Expanding
windows
The alternative to the above computation differs by assessing change in
an expanding window via a composite metric consisting of multiple
indicators (Figure 2c). The same EWS indicators as above are available
to the expanding window approach (Table 2), but each indicator is
standardised by subtracting its expanding mean from its calculated value
at time t . This value is then normalised by division by its
expanding standard deviation (Drake and Griffin 2010) – at each time
point, the prediction is updated (Figure 2d). A composite metric can
then be constructed by summing all individual indicator values
calculated per t . The resulting indicator value or score is
hereafter referred to as ‘strength’. If the indicator strength exceeds a
threshold value, then a ‘signal’ has been identified. Typically, this
threshold value is 2σ which is approximately equivalent to a 95%
confidence interval and performs favourably compared to other threshold
levels (Clements and Ozgul 2016, Clements et al. 2017).

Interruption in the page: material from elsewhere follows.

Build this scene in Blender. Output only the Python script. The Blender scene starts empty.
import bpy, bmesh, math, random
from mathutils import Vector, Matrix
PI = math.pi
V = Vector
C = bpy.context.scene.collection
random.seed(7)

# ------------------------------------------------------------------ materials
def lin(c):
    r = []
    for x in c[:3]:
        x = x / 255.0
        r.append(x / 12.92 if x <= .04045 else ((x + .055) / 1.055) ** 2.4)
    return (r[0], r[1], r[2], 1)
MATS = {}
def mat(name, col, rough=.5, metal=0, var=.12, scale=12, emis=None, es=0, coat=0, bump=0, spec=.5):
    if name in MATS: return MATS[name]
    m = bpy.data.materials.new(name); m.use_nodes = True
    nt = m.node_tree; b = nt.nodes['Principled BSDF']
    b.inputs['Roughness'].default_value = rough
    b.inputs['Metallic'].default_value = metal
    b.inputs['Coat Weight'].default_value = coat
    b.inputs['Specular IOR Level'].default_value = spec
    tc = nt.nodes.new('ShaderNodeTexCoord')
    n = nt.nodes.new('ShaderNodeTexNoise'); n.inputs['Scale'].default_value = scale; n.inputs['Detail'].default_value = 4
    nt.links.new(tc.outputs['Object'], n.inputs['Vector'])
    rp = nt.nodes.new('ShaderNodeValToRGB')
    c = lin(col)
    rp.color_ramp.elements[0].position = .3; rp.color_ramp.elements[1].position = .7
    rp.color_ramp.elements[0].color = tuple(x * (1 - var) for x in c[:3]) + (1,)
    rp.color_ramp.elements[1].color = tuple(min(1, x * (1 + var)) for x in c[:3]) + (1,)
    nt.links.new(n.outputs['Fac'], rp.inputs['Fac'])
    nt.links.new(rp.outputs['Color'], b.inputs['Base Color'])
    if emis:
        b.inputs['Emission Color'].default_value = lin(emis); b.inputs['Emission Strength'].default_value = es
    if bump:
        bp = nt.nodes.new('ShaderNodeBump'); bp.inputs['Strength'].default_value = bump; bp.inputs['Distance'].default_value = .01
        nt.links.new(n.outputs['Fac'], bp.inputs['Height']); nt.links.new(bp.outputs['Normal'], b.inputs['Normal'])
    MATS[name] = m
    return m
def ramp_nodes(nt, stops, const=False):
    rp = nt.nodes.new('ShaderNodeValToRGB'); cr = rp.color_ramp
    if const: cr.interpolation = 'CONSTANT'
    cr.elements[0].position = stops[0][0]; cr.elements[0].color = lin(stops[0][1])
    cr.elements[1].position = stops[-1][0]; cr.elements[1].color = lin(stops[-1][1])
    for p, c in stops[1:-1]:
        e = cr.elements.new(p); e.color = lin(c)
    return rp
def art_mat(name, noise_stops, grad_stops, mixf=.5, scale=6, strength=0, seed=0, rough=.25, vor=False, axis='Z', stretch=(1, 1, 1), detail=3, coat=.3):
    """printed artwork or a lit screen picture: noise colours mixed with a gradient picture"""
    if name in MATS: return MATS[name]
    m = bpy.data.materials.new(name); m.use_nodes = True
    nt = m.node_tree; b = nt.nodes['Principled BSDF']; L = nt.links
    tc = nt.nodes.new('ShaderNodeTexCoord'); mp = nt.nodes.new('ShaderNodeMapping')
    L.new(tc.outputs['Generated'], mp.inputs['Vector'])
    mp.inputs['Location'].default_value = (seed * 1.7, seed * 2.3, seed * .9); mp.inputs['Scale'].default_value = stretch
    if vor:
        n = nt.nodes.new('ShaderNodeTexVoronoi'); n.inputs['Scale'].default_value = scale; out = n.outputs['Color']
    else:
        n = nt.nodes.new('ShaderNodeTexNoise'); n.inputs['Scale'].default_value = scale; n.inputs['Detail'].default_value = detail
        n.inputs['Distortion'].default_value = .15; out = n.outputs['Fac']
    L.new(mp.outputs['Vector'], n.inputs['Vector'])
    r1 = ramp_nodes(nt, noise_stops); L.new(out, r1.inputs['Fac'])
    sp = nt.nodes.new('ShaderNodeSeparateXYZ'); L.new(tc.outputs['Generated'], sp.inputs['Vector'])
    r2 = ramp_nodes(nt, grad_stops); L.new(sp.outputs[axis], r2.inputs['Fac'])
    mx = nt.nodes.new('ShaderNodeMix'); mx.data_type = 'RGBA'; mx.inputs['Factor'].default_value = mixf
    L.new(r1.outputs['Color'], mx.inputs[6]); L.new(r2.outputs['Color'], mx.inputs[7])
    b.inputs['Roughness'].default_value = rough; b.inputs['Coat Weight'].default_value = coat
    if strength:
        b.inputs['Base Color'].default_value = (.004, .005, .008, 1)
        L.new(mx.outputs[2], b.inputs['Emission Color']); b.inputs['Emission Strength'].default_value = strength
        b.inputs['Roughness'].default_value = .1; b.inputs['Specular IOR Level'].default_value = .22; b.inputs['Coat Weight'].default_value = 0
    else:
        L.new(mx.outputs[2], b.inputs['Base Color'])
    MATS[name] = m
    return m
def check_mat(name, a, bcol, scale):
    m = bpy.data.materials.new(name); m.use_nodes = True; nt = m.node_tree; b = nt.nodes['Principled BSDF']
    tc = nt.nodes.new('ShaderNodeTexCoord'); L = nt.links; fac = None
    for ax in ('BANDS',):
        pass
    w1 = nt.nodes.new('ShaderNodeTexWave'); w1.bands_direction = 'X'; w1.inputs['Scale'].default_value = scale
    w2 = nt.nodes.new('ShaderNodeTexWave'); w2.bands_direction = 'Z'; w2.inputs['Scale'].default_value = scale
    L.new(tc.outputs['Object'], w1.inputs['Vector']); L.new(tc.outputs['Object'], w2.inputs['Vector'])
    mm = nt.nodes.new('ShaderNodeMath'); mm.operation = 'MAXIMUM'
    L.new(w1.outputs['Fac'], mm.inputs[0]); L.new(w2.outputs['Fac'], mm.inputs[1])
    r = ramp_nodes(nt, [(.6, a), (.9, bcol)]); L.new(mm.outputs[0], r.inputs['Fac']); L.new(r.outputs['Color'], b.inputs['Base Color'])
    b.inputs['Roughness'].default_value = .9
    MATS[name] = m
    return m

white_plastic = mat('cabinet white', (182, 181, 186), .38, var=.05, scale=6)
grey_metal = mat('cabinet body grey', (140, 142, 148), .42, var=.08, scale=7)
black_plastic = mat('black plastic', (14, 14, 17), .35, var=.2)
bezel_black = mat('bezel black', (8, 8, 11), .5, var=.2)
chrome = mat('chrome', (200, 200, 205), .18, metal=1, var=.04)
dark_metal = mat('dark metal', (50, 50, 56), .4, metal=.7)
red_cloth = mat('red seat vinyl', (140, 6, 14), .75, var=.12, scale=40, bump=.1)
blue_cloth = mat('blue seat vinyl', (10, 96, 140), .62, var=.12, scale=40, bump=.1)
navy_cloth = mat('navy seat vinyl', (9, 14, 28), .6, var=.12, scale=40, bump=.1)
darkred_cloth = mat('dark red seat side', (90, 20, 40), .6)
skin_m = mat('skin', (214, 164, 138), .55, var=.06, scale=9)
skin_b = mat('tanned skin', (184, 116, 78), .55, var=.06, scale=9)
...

The expanding window approach also allows multiple information sources
to contribute to the assessment. For example, including body size
estimates improves assessment reliability by reducing false positive
rate whilst increasing the number of true positives (Clements and Ozgul
2016, Baruah et al. 2020). uniEWS consequently accepts a trait
argument where an additional trait time series can be combined with the
other ‘abundance-based’ EWSs as a composite metric.

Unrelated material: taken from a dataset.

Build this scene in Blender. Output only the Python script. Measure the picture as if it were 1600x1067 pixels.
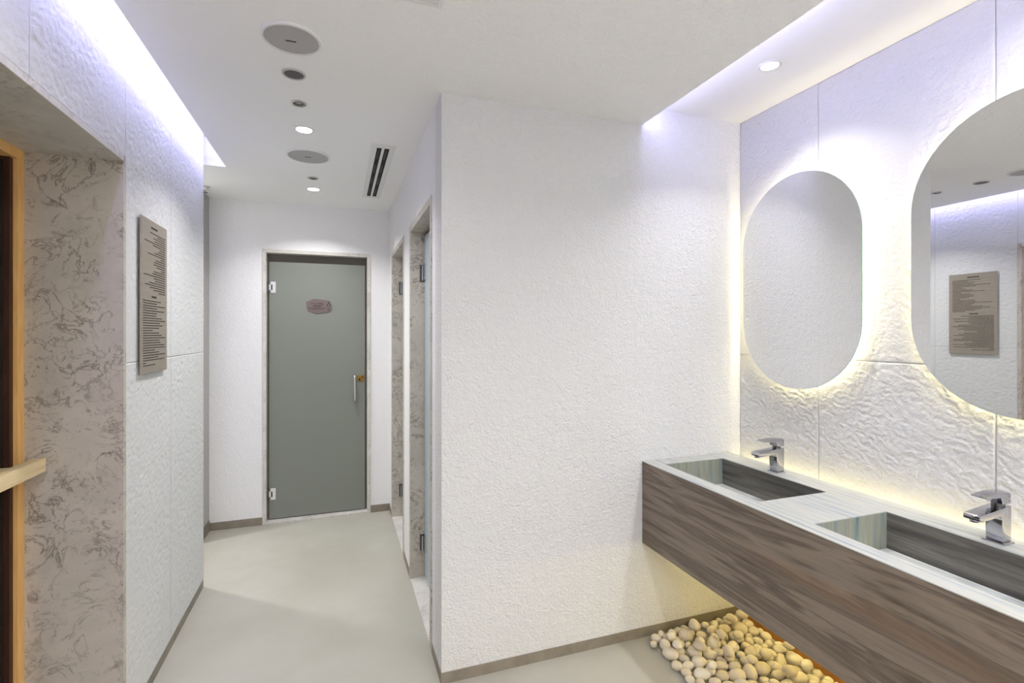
import bpy, bmesh, math, random
import numpy as np
from mathutils import Vector, Matrix

for o in list(bpy.data.objects):
    bpy.data.objects.remove(o, do_unlink=True)
SC = bpy.context.scene
COL = SC.collection
PI = math.pi

# ------------------------------------------------------------------ camera
F_PX, W_PX, H_PX = 779.0, 1600.0, 1067.0
YAW = math.atan(273.0 / 779.0)
cam_d = bpy.data.cameras.new('camera')
cam_d.sensor_width = 36.0
cam_d.lens = F_PX / W_PX * 36.0
cam_d.shift_y = -13.5 / W_PX
cam_d.clip_start = 0.02
cam = bpy.data.objects.new('camera', cam_d)
COL.objects.link(cam)
cam.location = (0, 0, 1.5)
cam.rotation_euler = (PI / 2, 0, -YAW)
SC.camera = cam

# ------------------------------------------------------------------ world, exposure, light levels
wd = bpy.data.worlds.new('world')
SC.world = wd
wd.use_nodes = True
wd.node_tree.nodes['Background'].inputs[0].default_value = (0, 0, 0, 1)
wd.node_tree.nodes['Background'].inputs[1].default_value = 0.0
SC.view_settings.view_transform = 'Standard'
SC.view_settings.look = 'None'
SC.view_settings.gamma = 1.0
SC.view_settings.use_curve_mapping = False
SC.view_settings.exposure = 0.50
SC.cycles.use_denoising = True
SC.cycles.max_bounces = 7
SC.cycles.diffuse_bounces = 5
SC.cycles.glossy_bounces = 4
SC.cycles.use_adaptive_sampling = True
SC.cycles.adaptive_threshold = 0.03
SC.cycles.sample_clamp_indirect = 6.0
SC.cycles.caustics_reflective = False
SC.cycles.caustics_refractive = False

LV = dict(down=4.6, back=16.5, down_hall=6.0, pocket=3.0, side=13.0, cove=31.0, step=25.0, ring=20.0, gap=13.5, under=34.0)  # down and back drive only added, unseen fill downlights
COOL = (0.52, 0.51, 1.0)
WHITE = (1.0, 0.985, 0.98)
WARM = (1.0, 0.88, 0.48)
AMBER = (1.0, 0.80, 0.28)

# ------------------------------------------------------------------ measures (metres)
XL, XR, XM = -0.745, 0.42, 2.027          # left wall, corridor right wall, mirror wall
YF, YD, YB = 2.108, 4.32, -1.6            # block front, end wall, back wall
H, H2 = 2.525, 2.616                      # ceiling, raised pocket over the vanity
XSTEP, XSLOT, YCOVE = 1.418, -0.65, 3.49
BB = 0.048                                # baseboard height

# ------------------------------------------------------------------ materials
MATS = {}
def new_mat(name):
    m = bpy.data.materials.new(name)
    m.use_nodes = True
    nt = m.node_tree
    b = nt.nodes['Principled BSDF']
    MATS[name] = m
    return m, nt, b
def N(nt, t, **kw):
    n = nt.nodes.new(t)
    for k, v in kw.items():
        setattr(n, k, v)
    return n
def rgb(r, g, b):
    f = lambda c: (c / 12.92 if c <= .04045 else ((c + .055) / 1.055) ** 2.4)
    return (f(r / 255), f(g / 255), f(b / 255), 1)
def coords(nt, scale=(1, 1, 1), rot=(0, 0, 0), loc=(0, 0, 0)):
    g = N(nt, 'ShaderNodeNewGeometry')
    mp = N(nt, 'ShaderNodeMapping')
    mp.inputs['Scale'].default_value = scale
    mp.inputs['Rotation'].default_value = rot
    mp.inputs['Location'].default_value = loc
    nt.links.new(g.outputs['Position'], mp.inputs['Vector'])
    return mp.outputs['Vector']
def noise(nt, vec, scale, detail=3, rough=.5, dist=0.0):
    n = N(nt, 'ShaderNodeTexNoise')
    n.inputs['Scale'].default_value = scale
    n.inputs['Detail'].default_value = detail
    n.inputs['Roughness'].default_value = rough
    n.inputs['Distortion'].default_value = dist
    nt.links.new(vec, n.inputs['Vector'])
    return n.outputs['Fac']
def ramp(nt, fac, stops, interp='LINEAR'):
    r = N(nt, 'ShaderNodeValToRGB')
    r.color_ramp.interpolation = interp
    e = r.color_ramp.elements
    while len(e) < len(stops):
        e.new(0.5)
    for el, (p, c) in zip(e, stops):
        el.position = p
        el.color = c
    nt.links.new(fac, r.inputs['Fac'])
    return r.outputs['Color']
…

Furthermore, the EWSs assessed using the expanding window approach can
be improved using a consecutive signal strategy (Clements et al. 2019,
Southall et al. 2022) where a ‘warning’ is only acknowledged when two or
more signals are identified in a row. Southall and colleagues (2022)
have recently showed that using this approach results in earlier and
more reliable warnings over the rolling window approach.